On 25 September 2017, human rights defender Nasako Besingi was arbitrarily arrested by local police officers, gendarmes and army officers in his office in Mundemba, Ndian Division, Cameroon. Nobody knows where he has been taken.
Besingi is the director of the Cameroon SEFE local association (Struggle to Economize the Future Environment) based in the city of Mundemba. He has long campaigned against the establishment of a large industrial palm oil plantation in the area by SGSOC, a oil palm plantations company controlled by the American agribusiness company Herakles Farms. The plantations has been pushed through despite the opposition of local communities and civil society, and the evidence that it will destroy tracts of dense rainforest that are home to endangered wildlife including the chimpanzee. 
 
Nasako Besing
No matter the threats and the intimidation against me, I will continue my peaceful struggle for the rights of my community who fight for our forests. Nasako Besingi

On 25 September 2017, at around 6.30am, local police officers, gendarmes and army officers entered Nasako Besingi’s office, located next to his home, and arrested the human rights defender. The officers searched Nasako Besingi’s office and confiscated documents, a laptop, his phone, SIM cards as well as the human rights defender’s identity card and passport. Following the search, Nasako Besingi was taken by car to the Gendarmerie brigade in Mundemba but was never informed of the charges against him. Twenty minutes after his arrival at the Gendarmerie brigade, he was seen being taken by car from the brigade to an unknown location.
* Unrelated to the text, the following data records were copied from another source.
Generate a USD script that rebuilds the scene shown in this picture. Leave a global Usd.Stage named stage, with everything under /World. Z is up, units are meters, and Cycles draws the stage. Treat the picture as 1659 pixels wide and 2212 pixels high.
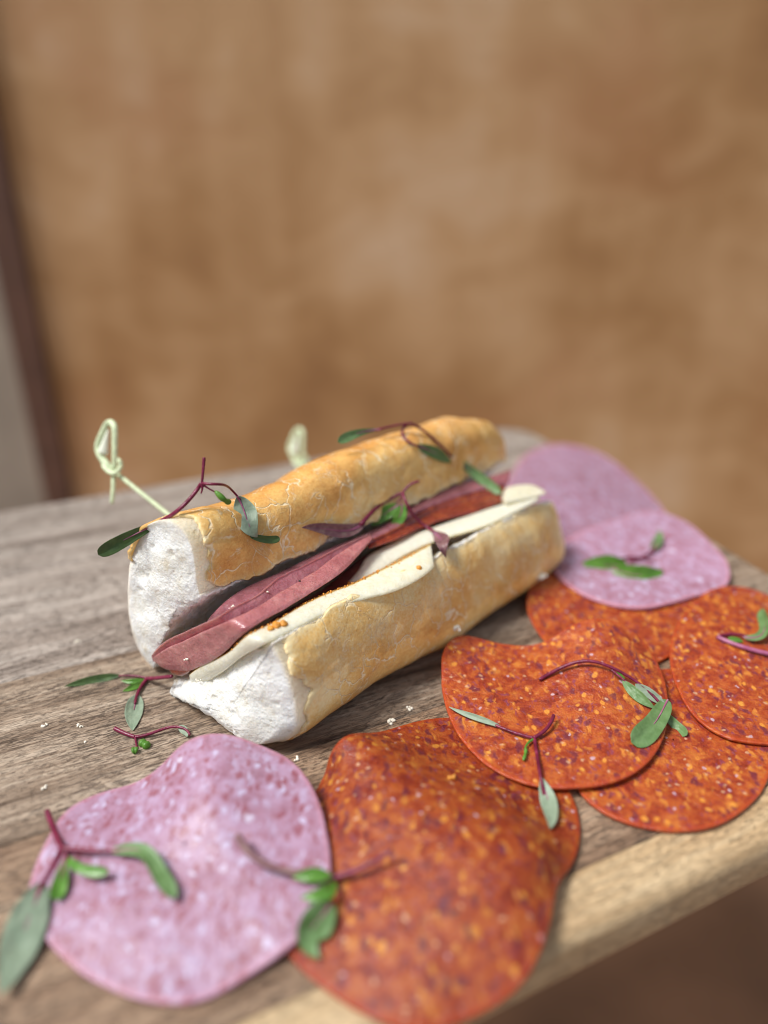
import math, random
import numpy as np
import trimesh, manifold3d
from scipy.interpolate import CubicSpline, RBFInterpolator
from scipy.ndimage import grey_closing, map_coordinates, gaussian_filter
from pxr import Usd, UsdGeom, UsdLux, UsdShade, Gf, Sdf, Vt
import usdkit, meshkit

random.seed(3)
rng = np.random.default_rng(7)
stage = Usd.Stage.CreateInMemory()
UsdGeom.SetStageUpAxis(stage, 'Z')
UsdGeom.SetStageMetersPerUnit(stage, 1.0)
UsdGeom.Xform.Define(stage, '/World')

# ------------------------------------------------------------------ camera, sky, sun
EYE = np.array([0, 0, 0.20]); PITCH = 26.0; FOC = 1659.0
EXPOSURE = 1.66; FSTOP = 2.5; FOCUS = 0.287
cam = UsdGeom.Camera.Define(stage, '/World/camera')
cam.CreateHorizontalApertureAttr(26.0); cam.CreateFocalLengthAttr(26.0)
cam.CreateFStopAttr(FSTOP); cam.CreateFocusDistanceAttr(FOCUS)
cam.CreateExposureAttr(EXPOSURE)
cam.CreateClippingRangeAttr(Gf.Vec2f(0.01, 100))
cam.AddTranslateOp().Set(Gf.Vec3d(*EYE)); cam.AddRotateXOp().Set(90 - PITCH)

CLOUD = 4.6
SUN = np.array([-0.52, -0.16, 0.84]); SUN /= np.linalg.norm(SUN)
sky = UsdLux.DomeLight.Define(stage, '/World/sky')
skym = usdkit.material(stage, '/World/Looks/overcast_sky', {
    's': ('sky_texture', {'sky_type': 'single_scattering', 'sun_disc': False, 'sun_elevation': math.asin(SUN[2]), 'sun_rotation': math.atan2(SUN[0], SUN[1])}),
    'tc': ('texture_coordinate', {}), 'xyz': ('separate_xyz', {}),
    'n': ('noise_texture', {'scale': 2.2, 'detail': 4.0}),
    'r': ('rgb_ramp', {'ramp': [(0.30, (0.55, 0.55, 0.55)), (0.65, (0.97, 0.97, 0.97))]}),
    'g': ('map_range', {'from_min': 0.0, 'from_max': 1.0, 'to_min': CLOUD * 0.34, 'to_max': CLOUD, 'clamp': True}),   # an overcast sky is three times brighter overhead
    'cl': ('mix', {'mix_type': 'multiply', 'fac': 1.0, 'color1': (.93, 1.0, 1.09)}),
    'm': ('mix', {}),
    'hz': ('map_range', {'from_min': -0.03, 'from_max': 0.0, 'to_min': 0.0, 'to_max': 1.0, 'clamp': True}),
    'gm': ('mix', {'color1': (0.5, 0.42, 0.36)}),
    'b': ('background_shader', {'strength': 0.05})},
    [('tc.generated', 'n.vector'), ('tc.generated', 'xyz.vector'), ('xyz.z', 'g.value'), ('g.result', 'cl.color2'), ('n.fac', 'r.fac'), ('r.color', 'm.fac'),
     ('s.color', 'm.color1'), ('cl.color', 'm.color2'), ('xyz.z', 'hz.value'), ('hz.result', 'gm.fac'), ('m.color', 'gm.color2'), ('gm.color', 'b.color')], surface='b.background')
UsdShade.MaterialBindingAPI.Apply(sky.GetPrim()).Bind(skym)
sun = UsdLux.DistantLight.Define(stage, '/World/sun')
sun.CreateIntensityAttr(0.40); sun.CreateAngleAttr(20.0); sun.CreateNormalizeAttr(True)
sun.CreateColorAttr(Gf.Vec3f(1.0, 0.985, 0.96))
zax = SUN; xax = np.cross([0, 0, 1], zax); xax /= np.linalg.norm(xax); yax = np.cross(zax, xax)
sun.AddTransformOp().Set(Gf.Matrix4d(*xax, 0, *yax, 0, *zax, 0, 0, 0, 2, 1))

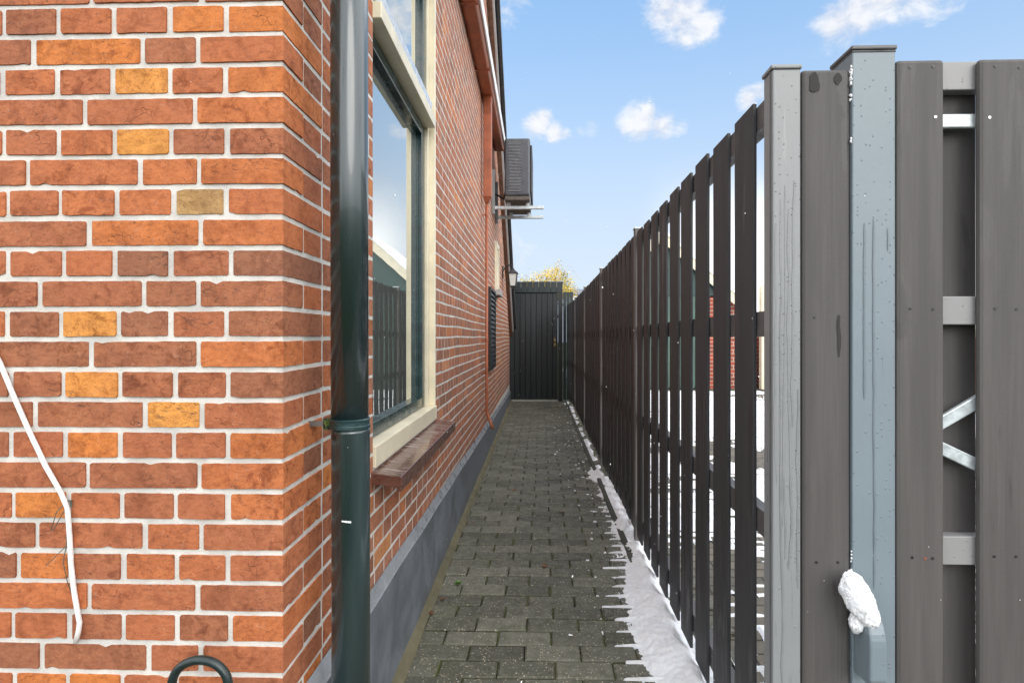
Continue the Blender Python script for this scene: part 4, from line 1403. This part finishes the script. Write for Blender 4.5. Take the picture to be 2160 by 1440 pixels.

The arrest of Nasako Besingi follows a larger pattern of judicial harassment against the human rights defender due to his peaceful work in promoting human rights in Cameroon. On 21 January 2016, the Court of First Instance of Mundemba sentenced Nasako Besingi to either pay a fine of 344,400 CFA Francs (approximately €524) or serve one year’s imprisonment. On 3 November 2015, he was convicted on defamation charges brought against him after Herakles Farms claimed that an article published by the human rights defender caused injury to the company. In the article in question, the human rights defender reported a violent attack he had suffered in 2012, in which he recognised the assailants as employees of Herakles Farms. The human rights defender was ordered to pay a fine of 1 million CFA Francs (approximately €1,500) or face 3 years' imprisonment.